Step 1: Understanding the frame.
The given frame is a portal frame with two fixed columns and a rigid beam at the top. A horizontal load of 80 kN is applied at the top of the left column. Both columns have the same height (3 m), and the beam length is also 3 m. All members have the same moment of inertia.
Step 2: Distribution of horizontal load.
Since the frame is rigid and symmetrical in stiffness, the horizontal load will be shared equally by the two columns. Hence, each column will resist half of the horizontal shear:
\[
\text{Shear per column} = \frac{80}{2} = 40 \, \text{kN}.
\]
Step 3: Moment in the left column.
The maximum moment at the fixed base of the left column is given by:
\[
M = V \times h
\]
where \(V = 40 \, \text{kN}\) (shear in left column) and \(h = 3 \, \text{m}\).
\[
M = 40 \times 3 = 120 \, \text{kN.m}.
\]
Step 4: Analysis of options.
- (A) 120 kN.m: Correct, matches our calculation.
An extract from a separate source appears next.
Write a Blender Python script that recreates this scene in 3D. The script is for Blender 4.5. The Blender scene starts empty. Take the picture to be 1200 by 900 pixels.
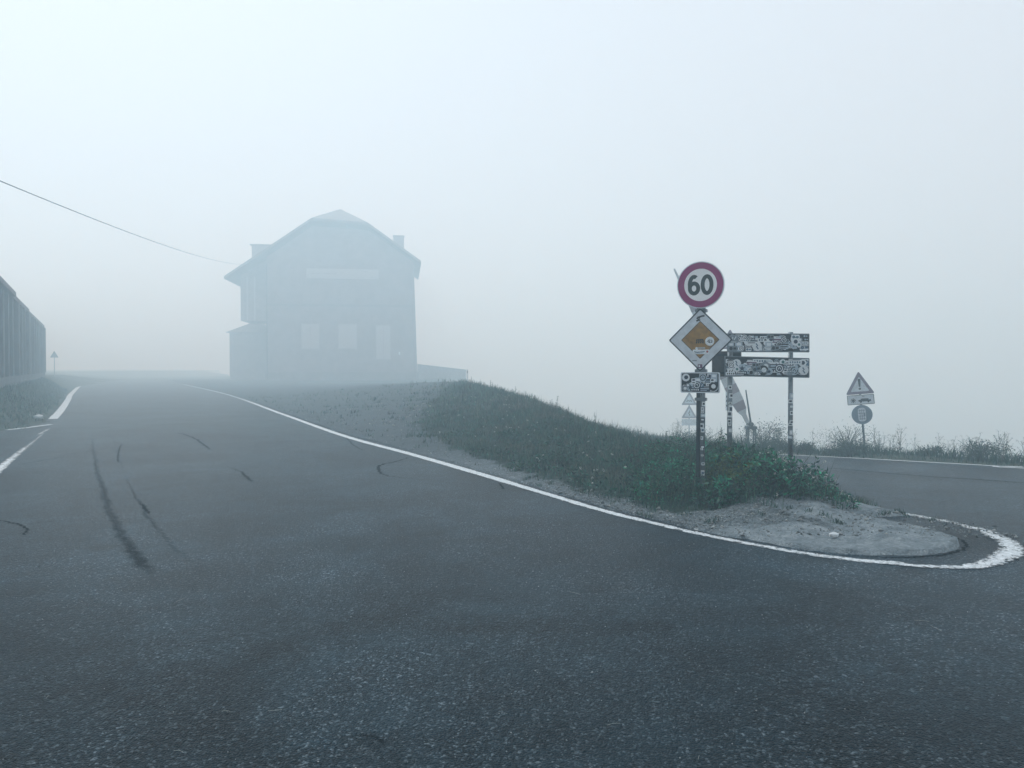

- (B) 240 kN.m: Would be true if the entire 80 kN load acted only on the left column, but due to frame action, it distributes.
- (C) 160 kN.m: Incorrect, does not match equilibrium conditions.
- (D) Zero: Not possible as the load generates moment.
Step 5: Conclusion.
The maximum moment in the left column is \(120 \, \text{kN.m}\).